Material shown:
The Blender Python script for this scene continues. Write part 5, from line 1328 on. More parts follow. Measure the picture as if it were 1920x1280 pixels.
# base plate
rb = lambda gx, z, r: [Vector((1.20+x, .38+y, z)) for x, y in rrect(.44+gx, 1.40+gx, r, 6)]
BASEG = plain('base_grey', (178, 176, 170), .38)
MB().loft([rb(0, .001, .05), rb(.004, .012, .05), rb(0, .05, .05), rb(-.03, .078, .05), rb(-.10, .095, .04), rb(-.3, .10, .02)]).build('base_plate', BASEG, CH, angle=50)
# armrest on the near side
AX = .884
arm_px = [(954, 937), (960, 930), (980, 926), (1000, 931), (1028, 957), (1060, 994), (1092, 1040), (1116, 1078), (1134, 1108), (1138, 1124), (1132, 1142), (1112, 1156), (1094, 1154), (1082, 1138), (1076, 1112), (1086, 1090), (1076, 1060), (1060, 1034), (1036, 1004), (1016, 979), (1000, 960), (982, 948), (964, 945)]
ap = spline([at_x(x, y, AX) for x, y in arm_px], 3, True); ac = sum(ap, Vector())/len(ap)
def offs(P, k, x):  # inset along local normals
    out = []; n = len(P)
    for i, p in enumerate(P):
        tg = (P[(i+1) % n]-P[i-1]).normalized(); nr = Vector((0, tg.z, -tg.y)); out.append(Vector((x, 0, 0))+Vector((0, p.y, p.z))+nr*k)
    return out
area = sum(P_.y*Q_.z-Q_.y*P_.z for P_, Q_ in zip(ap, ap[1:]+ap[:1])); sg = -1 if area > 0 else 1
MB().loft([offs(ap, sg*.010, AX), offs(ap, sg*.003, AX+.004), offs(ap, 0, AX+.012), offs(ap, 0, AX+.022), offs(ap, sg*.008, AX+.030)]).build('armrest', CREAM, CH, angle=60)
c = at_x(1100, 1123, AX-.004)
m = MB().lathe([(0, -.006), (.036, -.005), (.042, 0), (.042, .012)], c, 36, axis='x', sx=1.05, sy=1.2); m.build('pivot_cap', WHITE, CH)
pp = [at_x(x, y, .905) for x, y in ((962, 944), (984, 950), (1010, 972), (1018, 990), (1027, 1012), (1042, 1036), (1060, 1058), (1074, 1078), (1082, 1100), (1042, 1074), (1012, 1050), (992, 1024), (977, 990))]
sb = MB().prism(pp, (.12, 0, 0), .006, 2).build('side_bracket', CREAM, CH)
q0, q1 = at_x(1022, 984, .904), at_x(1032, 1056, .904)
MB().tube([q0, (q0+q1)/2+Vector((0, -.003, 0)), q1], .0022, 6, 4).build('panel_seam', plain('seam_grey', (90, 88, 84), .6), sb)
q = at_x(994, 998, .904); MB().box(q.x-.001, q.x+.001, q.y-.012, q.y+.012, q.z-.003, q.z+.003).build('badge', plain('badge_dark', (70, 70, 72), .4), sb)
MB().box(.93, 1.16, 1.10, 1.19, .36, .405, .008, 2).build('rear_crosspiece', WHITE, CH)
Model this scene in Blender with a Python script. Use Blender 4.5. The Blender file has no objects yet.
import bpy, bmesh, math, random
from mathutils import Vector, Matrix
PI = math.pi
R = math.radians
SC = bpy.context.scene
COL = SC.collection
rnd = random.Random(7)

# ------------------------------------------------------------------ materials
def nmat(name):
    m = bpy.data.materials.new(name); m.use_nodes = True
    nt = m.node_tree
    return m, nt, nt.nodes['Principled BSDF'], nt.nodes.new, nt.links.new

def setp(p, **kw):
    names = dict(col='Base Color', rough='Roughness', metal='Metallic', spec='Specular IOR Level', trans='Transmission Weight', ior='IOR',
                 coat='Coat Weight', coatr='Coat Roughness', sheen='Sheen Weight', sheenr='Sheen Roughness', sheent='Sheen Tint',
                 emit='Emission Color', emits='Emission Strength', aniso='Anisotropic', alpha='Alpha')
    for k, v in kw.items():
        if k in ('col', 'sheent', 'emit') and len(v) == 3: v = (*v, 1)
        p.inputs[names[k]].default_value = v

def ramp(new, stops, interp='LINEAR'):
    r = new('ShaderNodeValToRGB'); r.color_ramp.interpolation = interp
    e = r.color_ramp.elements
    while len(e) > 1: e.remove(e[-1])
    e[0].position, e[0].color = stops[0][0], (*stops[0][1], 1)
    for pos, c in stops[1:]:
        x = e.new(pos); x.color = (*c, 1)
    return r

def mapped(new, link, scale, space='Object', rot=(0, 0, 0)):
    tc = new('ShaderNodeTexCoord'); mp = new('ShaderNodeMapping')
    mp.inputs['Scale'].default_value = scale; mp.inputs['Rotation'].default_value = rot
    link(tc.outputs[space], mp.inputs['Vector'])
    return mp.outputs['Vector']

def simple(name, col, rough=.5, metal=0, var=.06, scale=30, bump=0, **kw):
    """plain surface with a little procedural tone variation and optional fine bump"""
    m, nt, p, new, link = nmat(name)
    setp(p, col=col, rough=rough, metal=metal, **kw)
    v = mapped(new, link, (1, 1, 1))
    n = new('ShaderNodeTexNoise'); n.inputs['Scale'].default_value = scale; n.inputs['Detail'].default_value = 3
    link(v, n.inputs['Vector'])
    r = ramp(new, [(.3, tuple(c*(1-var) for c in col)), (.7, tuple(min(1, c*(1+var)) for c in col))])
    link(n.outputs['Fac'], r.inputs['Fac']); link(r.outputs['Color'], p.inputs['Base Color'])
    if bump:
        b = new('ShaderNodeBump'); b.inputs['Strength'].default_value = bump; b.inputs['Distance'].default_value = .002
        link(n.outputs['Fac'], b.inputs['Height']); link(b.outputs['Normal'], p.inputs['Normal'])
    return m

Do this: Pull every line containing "Python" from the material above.

Output of the task:
The Blender Python script for this scene continues. Write part 5, from line 1328 on. More parts follow. Measure the picture as if it were 1920x1280 pixels.
Model this scene in Blender with a Python script. Use Blender 4.5. The Blender file has no objects yet.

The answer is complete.